September 4, 2012

what is a Conventional Loan ?

Loans not guaranteed or insured by these agencies are known as conventional loans. These loans adhere to Fannie Mae guidelines. Fannie Mae, or Federal National Mortgage Association, is a corporation created by the federal government that buys and sells conventional mortgages. It sets the maximum loan amount and requirements for borrowers.

Usually, a conventional loan is a 30-year fixed rate mortgage. That means it has a fixed interest rate for the 30 year term of the loan. Conventional loans also typically require at least a 20 percent down payment. For example, if a house costs $200,000, the lender will provide a loan for 80 percent of that amount.
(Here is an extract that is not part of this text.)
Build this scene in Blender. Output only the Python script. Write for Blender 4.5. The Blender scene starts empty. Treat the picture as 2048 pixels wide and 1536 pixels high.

So, $160,00 is financed through the lender and the borrower must pay $40,000 cash.

Conventional loans can have better interest rates than non-conventional loans and can be a great option for those with a 20 percent down payment. However, even if the borrower does not have a 20 percent down payment, it is still possible to get a mortgage. By putting less down and accepting a possibly higher interest rate, the borrower can still get financing through a non-conventional loan.

Government agencies such as the FHA, the FmHA, and the VA can insure or guarantee loans. The FHA is a part of the Department of Housing and Urban Development and insures residential mortgage loans made by private lenders. The FmHA provides financing to farmers and other qualified borrowers who may have trouble getting loans. VA loans are for veterans or members of the military and can have a lower down payment.